**What is expected:** Return the records that follow unaltered. Omit every picture.

------ Items ------

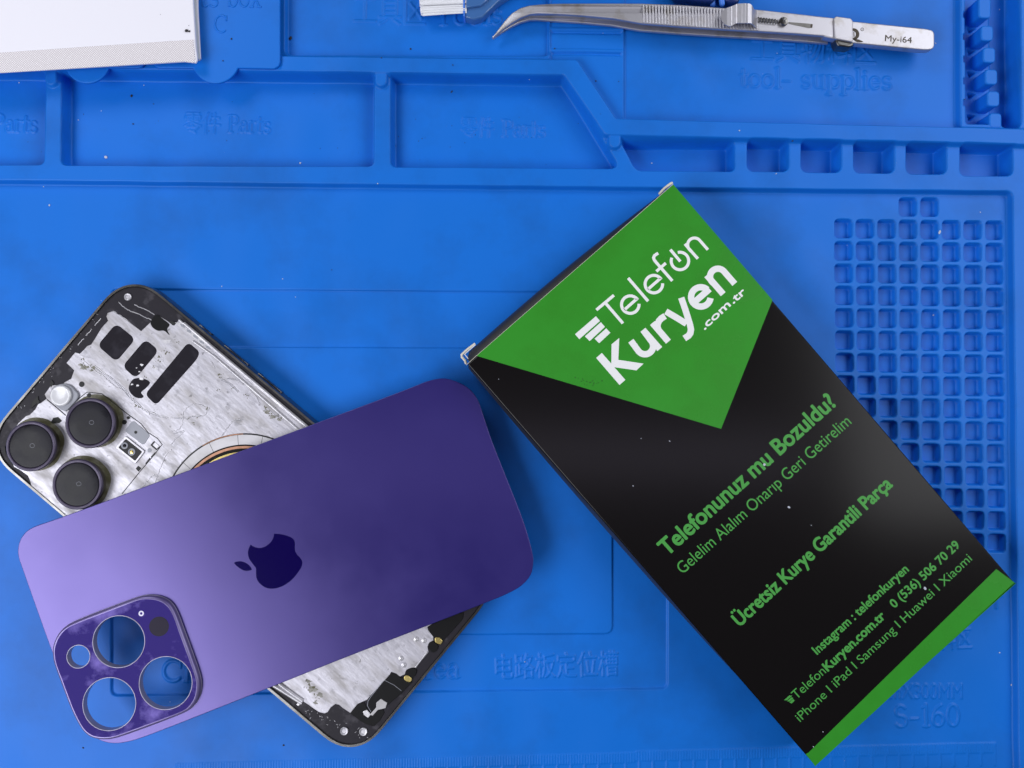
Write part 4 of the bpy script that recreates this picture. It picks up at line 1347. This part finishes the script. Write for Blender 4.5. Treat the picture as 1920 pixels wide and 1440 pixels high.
wh = [(199, 295, .62, None), (93, 385, .42, None), (36, 155, .25, None), (270, 160, .22, None), (147, 225, .22, None), (190, 208, .2, None), (563, 306, .45, None), (640 + 352, 153, .35, None),
      (1222, 306, .3, None), (1386, 245, .35, None), (1754, 81.5, .3, None), (1753, 439, .62, None), (1588, 459, .35, None), (1750, 591, .35, None), (1874, 1223.5, .3, None), (1896, 1284, .35, None),
      (942, 54, .25, None), (1457, 30 + 70, .2, None), (1280 + 107, 245, .25, None), (1838, 398, .25, None), (984, 1241, .25, None), (319, 1316, .22, None), (1455, 370 * 0 + 326, .3, None), (1874, 18, .3, None),
      (530, 523, .22, None), (554, 557, .22, None), (416, 537, .2, None), (205, 344, .25, None), (82, 350, .25, None), (1131, 60, .2, None), (708, 344, .25, None),
      (1433, 871, .55, 16.05), (1479, 951, .45, 16.05), (1521, 985, .28, 16.05), (1734, 1103, .55, 16.05), (1255.5, 827, .22, 16.05), (1202, 822, .2, 16.05), (935, 711, .18, 16.05), (1187, 911, .2, 16.05),
      (1525, 1400, .22, 16.05), (1543, 1372, .22, 16.05)]
for k in range(14):
    wh.append((random.uniform(10, 1900), random.uniform(20, 1430) if k % 3 else random.uniform(130, 330), random.uniform(.05, .11), None))
specks('dust_specks', wh, M['speck'], 'tiny white dust specks scattered over the mat and the carton')
dk = [(247, 180, .6, None), (250, 232.5, .35, None), (288, 195, .25, None), (545, 72, .6, None), (434, 73, .3, 5.7), (418, 114, .3, 5.7), (770, 92, .4, None), (717, 78 + 35, .25, None), (1117, 152, .35, None),
      (1160, 153, .25, None), (1488, 262, .35, None), (849, 122, .25, 4.4), (640 + 207, 172, .4, None), (532, 1397, .35, None), (350, 58, .75, 10.05), (355, 59, .5, 10.05), (301, 27, .15, 10.05), (354, 48, .16, 10.05),
      (531, 1398, .2, None), (156, 1402, .3, None), (622, 506, .2, None), (1804, 189, .4, None), (1040, 92, .3, None), (1462, 838, .12, 16.05)]
for k in range(40):
    dk.append((random.uniform(735, 1140) if k % 2 else random.uniform(0, 700), random.uniform(150, 310), random.uniform(.08, .2), None))
for k in range(24):
    dk.append((random.gauss(1102, 16), random.gauss(716, 5), random.uniform(.08, .2), 16.05))
specks('debris_specks', dk, M['darkspeck'], 'tiny dark crumbs of debris on the mat, notebook and carton')
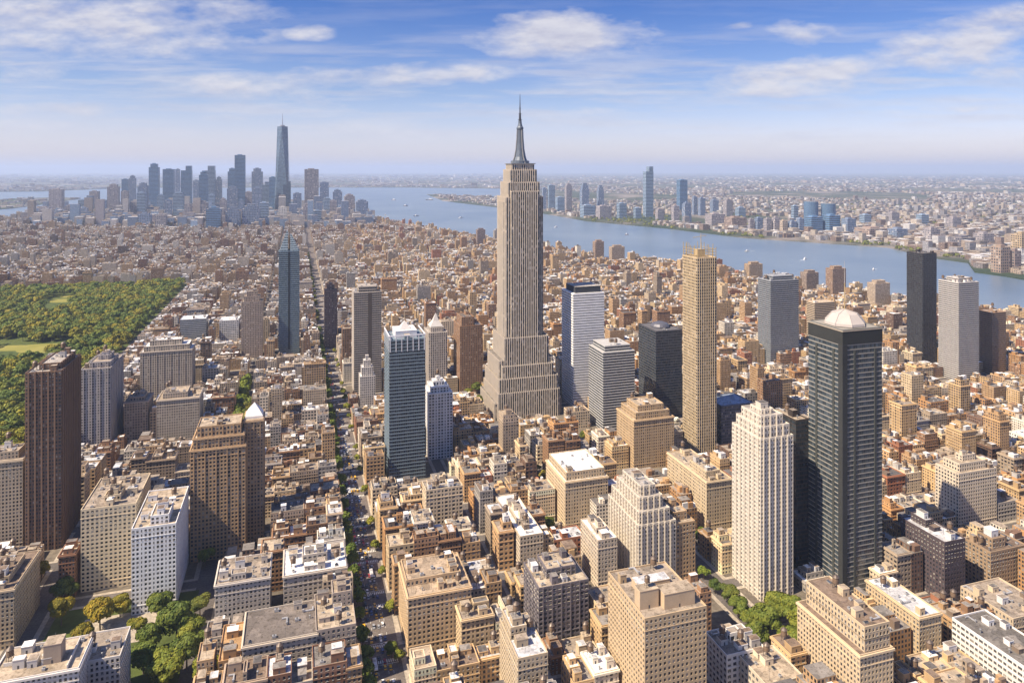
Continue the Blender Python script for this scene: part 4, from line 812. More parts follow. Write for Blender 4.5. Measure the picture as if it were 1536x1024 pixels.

------

**Result:**
Write part 4 of the bpy script that recreates this picture. It picks up at line 1347. This part finishes the script. Write for Blender 4.5. Treat the picture as 1920 pixels wide and 1440 pixels high.
wh = [(199, 295, .62, None), (93, 385, .42, None), (36, 155, .25, None), (270, 160, .22, None), (147, 225, .22, None), (190, 208, .2, None), (563, 306, .45, None), (640 + 352, 153, .35, None),
      (1222, 306, .3, None), (1386, 245, .35, None), (1754, 81.5, .3, None), (1753, 439, .62, None), (1588, 459, .35, None), (1750, 591, .35, None), (1874, 1223.5, .3, None), (1896, 1284, .35, None),
      (942, 54, .25, None), (1457, 30 + 70, .2, None), (1280 + 107, 245, .25, None), (1838, 398, .25, None), (984, 1241, .25, None), (319, 1316, .22, None), (1455, 370 * 0 + 326, .3, None), (1874, 18, .3, None),
      (530, 523, .22, None), (554, 557, .22, None), (416, 537, .2, None), (205, 344, .25, None), (82, 350, .25, None), (1131, 60, .2, None), (708, 344, .25, None),
      (1433, 871, .55, 16.05), (1479, 951, .45, 16.05), (1521, 985, .28, 16.05), (1734, 1103, .55, 16.05), (1255.5, 827, .22, 16.05), (1202, 822, .2, 16.05), (935, 711, .18, 16.05), (1187, 911, .2, 16.05),
      (1525, 1400, .22, 16.05), (1543, 1372, .22, 16.05)]
for k in range(14):
    wh.append((random.uniform(10, 1900), random.uniform(20, 1430) if k % 3 else random.uniform(130, 330), random.uniform(.05, .11), None))
specks('dust_specks', wh, M['speck'], 'tiny white dust specks scattered over the mat and the carton')
dk = [(247, 180, .6, None), (250, 232.5, .35, None), (288, 195, .25, None), (545, 72, .6, None), (434, 73, .3, 5.7), (418, 114, .3, 5.7), (770, 92, .4, None), (717, 78 + 35, .25, None), (1117, 152, .35, None),
      (1160, 153, .25, None), (1488, 262, .35, None), (849, 122, .25, 4.4), (640 + 207, 172, .4, None), (532, 1397, .35, None), (350, 58, .75, 10.05), (355, 59, .5, 10.05), (301, 27, .15, 10.05), (354, 48, .16, 10.05),
      (531, 1398, .2, None), (156, 1402, .3, None), (622, 506, .2, None), (1804, 189, .4, None), (1040, 92, .3, None), (1462, 838, .12, 16.05)]
for k in range(40):
    dk.append((random.uniform(735, 1140) if k % 2 else random.uniform(0, 700), random.uniform(150, 310), random.uniform(.08, .2), None))
for k in range(24):
    dk.append((random.gauss(1102, 16), random.gauss(716, 5), random.uniform(.08, .2), 16.05))
specks('debris_specks', dk, M['darkspeck'], 'tiny dark crumbs of debris on the mat, notebook and carton')
Continue the Blender Python script for this scene: part 4, from line 812. More parts follow. Write for Blender 4.5. Measure the picture as if it were 1536x1024 pixels.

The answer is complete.